In New Jersey, Republican Chris Christie pulled off an upset to defeat Jon Corzine, the incumbent governor in the heavily Democratic state, by a margin of 55-44, according to preliminary results.
And in the first Republican victory of the night in Virginia, Bob McDonnell took back the governor's mansion from the Democrats by defeating Creigh Deeds 63-37 per cent, preliminary results showed.
The results were setbacks for Obama, who had campaigned in both states on behalf of his party's candidates, and will help buoy Republicans left reeling by the scale of his historic White House victory on November 4, 2008.
Virginia is an important pivotal state and a year ago helped propel Obama into office as the nation's first African-American president, the first time it had backed a Democratic presidential contender in more than four decades.
The loss in New Jersey was likely to hurt Obama even more since he campaigned heavily there on behalf of Corzine, including at a rally with 11,000 people over the weekend. The state has long been dominated by the Democratic Party.
Another race under close scrutiny was for a vacant congressional seat in upstate New York, where the right of the Republican Party backed a member of the tiny Conservative Party, rather than the official Republican candidate.
With mid-term nationwide elections to Congress due next year and Obama bogged down in confrontations over the economy, health care reform, and the Afghanistan war, the results of Tuesday's three off-year races were under close scrutiny.
"Obama needs at least one of the three wide-publicised elections to maintain momentum.
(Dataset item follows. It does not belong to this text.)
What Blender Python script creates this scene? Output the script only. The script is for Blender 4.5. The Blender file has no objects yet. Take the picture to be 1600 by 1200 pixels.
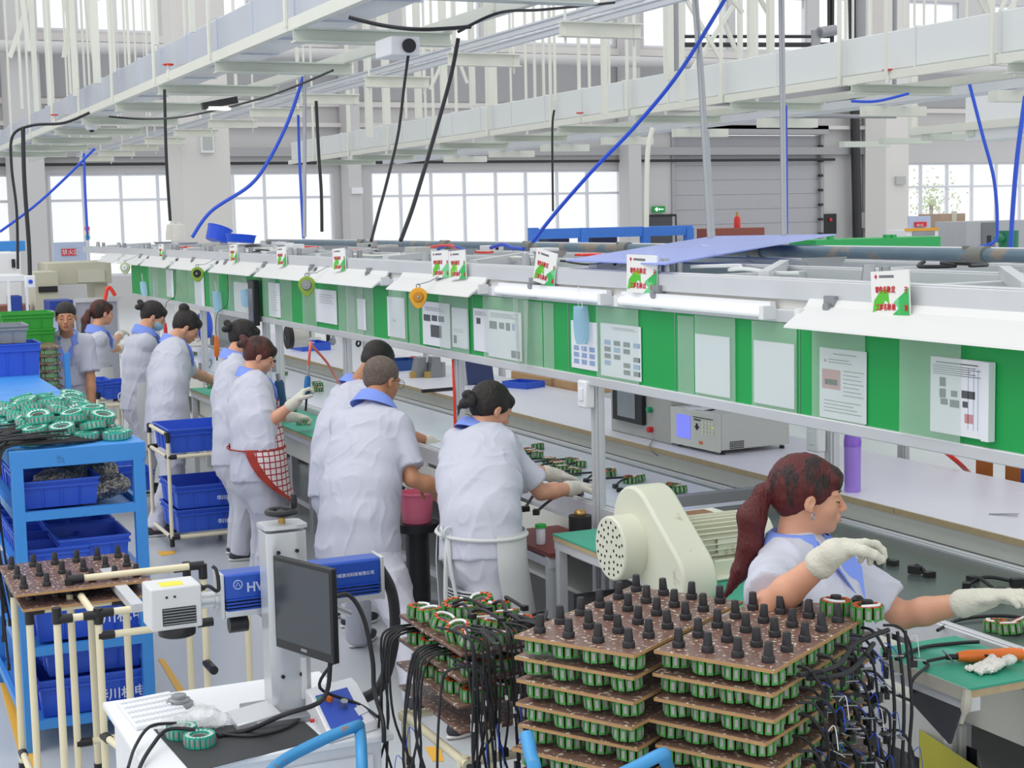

He'll be hard-pressed to get one," Rutgers University political analyst Ross Baker wrote on the Politico website.
The Republican Governors Association quickly congratulated McDonnell in Virginia, saying his victory gave the party "tremendous momentum heading into 2010."
Obama spokesman Robert Gibbs earlier played down the wider significance of the three races, saying: "I don't think the president is looking at these and believes that they say anything about our future legislative efforts or our future political efforts."
But if the races showed that Obama's Democratic machine is not invincible, they also laid bare rifts in the Republican Party over how to rebuild after last year's drubbing in presidential and congressional elections.
In the New York special congressional race, the official, moderate Republican candidate withdrew in the face of the insurgent Conservative candidate Doug Hoffman.
Although he was not running on the Republican ticket, Hoffman had the backing of senior Republican conservatives, including former vice presidential candidate Sarah Palin.
His surging run made him a standard bearer for the wing of the Republican Party organising nationwide "tea party" protests against Obama.
However, other Republicans are arguing for a more centrist stand aimed at attracting independent voters. The official Republican candidate, Dede Scozzafava, endorsed her Democratic opponent Bill Owens, rather than Hoffman, when she withdrew from the race.
Voters also chose mayors in major cities including New York City, Atlanta, Houston, Detroit and Pittsburgh, as well as deciding referendums in Maine and Washington state on same-sex marriage.
New York's mayor, the media tycoon Michael Bloomberg, won a surprisingly tight contest for reelection against his Democratic challenger Bill Thompson.
Bloomberg, an independent who ran on the Republican ballot, spent a record amount of his own money during the campaign.
He had been forecast to win by double digits, but squeaked through with 50 per cent against 46 per cent for Thompson, early results estimated.